Coal Front (Coady Photography)

A U.S.-based horses hasn’t won this race since Two Step Salsa in 2009, but two major trainers have sent contenders here. A winner of six of his eight starts, Todd Pletcher-trained Coal Front has won his last two starts and has four wins in graded stakes races. Pletcher doesn’t send horses to Dubai unless he thinks he has a strong chance to win, so Coal Front is one to keep an eye on here.

Calumet Farm and Kiaran McLaughlin team up here with True Timber, who has been close in stakes races but hasn’t yet won one. While on the surface, True Timber looks like he’s up against it here, he did finish second by less than a length to Patternrecognition in the Cigar Mile Presented by NYRA Bets in December to prove he can run well in Grade 1 races and handle a mile even though he hasn’t yet won at the distance in his two tries.

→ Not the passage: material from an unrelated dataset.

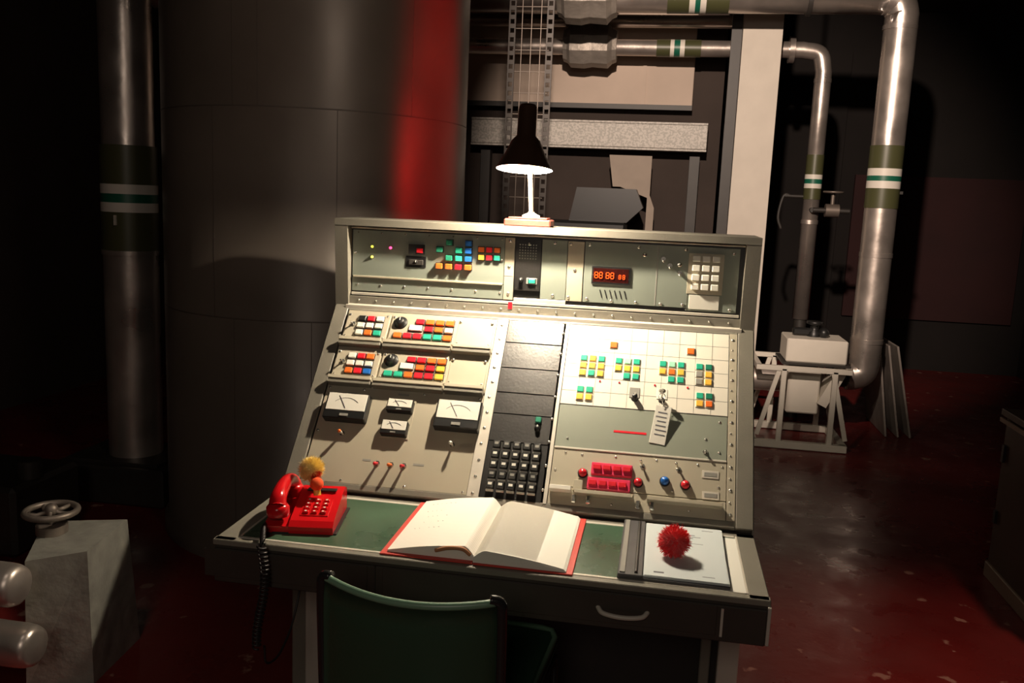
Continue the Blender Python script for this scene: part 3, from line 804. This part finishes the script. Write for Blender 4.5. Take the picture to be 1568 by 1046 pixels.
# ------------------------------------------------------------------ lights
def light(name,kind,loc,energy,col,target=None,scale=None,**kw):
    d=bpy.data.lights.new(name,kind); d.energy=energy; d.color=col
    for k,v in kw.items(): setattr(d,k,v)
    o=bpy.data.objects.new(name,d); o.location=loc; COL.objects.link(o)
    if target is not None: o.rotation_euler=(V(target)-V(loc)).to_track_quat('-Z','Y').to_euler()
    if scale: o.scale=scale
    return o
R_=math.radians
light('lamp_bulb_light','POINT',LT@V((0,0,.018)),74,(1,.85,.65),shadow_soft_size=.016)
light('pipe_spot','SPOT',(.25,-.9,3.4),1350,(1,.79,.64),(.85,5.0,1.95),spot_size=R_(40),spot_blend=.6,shadow_soft_size=.06)
light('red_spot','SPOT',(.75,1.62,2.3),60,(1,.015,.015),(-.64,1.89,2.05),scale=(.16,1,1),spot_size=R_(100),spot_blend=.9,shadow_soft_size=.04)
light('floor_spot','SPOT',(2.4,-.4,3.5),210,(1,.62,.48),(1.65,.9,0),spot_size=R_(38),spot_blend=.9,shadow_soft_size=.1)
light('left_spot','SPOT',(-.9,-.8,2.9),13,(1,.85,.72),(-1.52,.45,.5),spot_size=R_(20),spot_blend=.8,shadow_soft_size=.1)
light('tank_spot','SPOT',(.3,-.3,3.4),22,(1,.80,.64),(-1.2,1.5,2.0),spot_size=R_(46),spot_blend=.9,shadow_soft_size=.2)
light('camera_side_fill','AREA',(.1,-3.4,2.5),14,(1,.84,.7),(0,.3,.5),size=.8)  # unseen fill added behind the camera to brighten chair back and under-desk posts
w=bpy.data.worlds.new('world'); SC.world=w; w.use_nodes=True; w.node_tree.nodes['Background'].inputs[0].default_value=(.02,.014,.012,1); w.node_tree.nodes['Background'].inputs[1].default_value=.3

# ------------------------------------------------------------------ camera
yaw,pitch,roll=-0.16476,-0.16104,0.0422
f=V((math.sin(yaw)*math.cos(pitch),math.cos(yaw)*math.cos(pitch),math.sin(pitch)))
r=f.cross(V((0,0,1))).normalized(); u=r.cross(f)
c,s=math.cos(roll),math.sin(roll); r,u=c*r+s*u,-s*r+c*u
cam=bpy.data.cameras.new('camera'); cam.sensor_width=36; cam.lens=1349.35/1568*36; cam.clip_end=100
co=bpy.data.objects.new('camera',cam); COL.objects.link(co)
co.matrix_world=frameM((.39727,-2.01659,1.6524),r,u,-f)
SC.camera=co
SC.view_settings.view_transform='Standard'
SC.view_settings.look='None'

$1.5 Million Dubai Gold Cup

Godolphin’s 2018 Melbourne Cup winner Cross Counter makes his first start since his signature win in this race. While some horses in the field may be questionable at two miles, Cross Counter is not one of them. He’s proving to be a high-quality stayer, winning five of eight starts with two seconds. He’s always been a good horse — winning his first two starts as a 2- and 3-year-old — but should be even stronger here as a 4-year-old. He’ll be one you definitely don’t want to forget in this race.

Horses don’t have many chances to go two miles in the U.S., let alone for $1.5 million, so trainer John Sadler has taken the opportunity to send Platinum Warrior over for the race. Spending the first year and a half of his life racing in Ireland before coming over to the U.S., Platinum Warrior ran at 1 ½ miles in the Irish Derby last year but that is as far as he’s tried. This trip is an unknown for him but he is a group/graded stakes winner in both Ireland and the U.S. at a mile and a quarter, so he does have at least some stamina, but two miles will be new territory for him.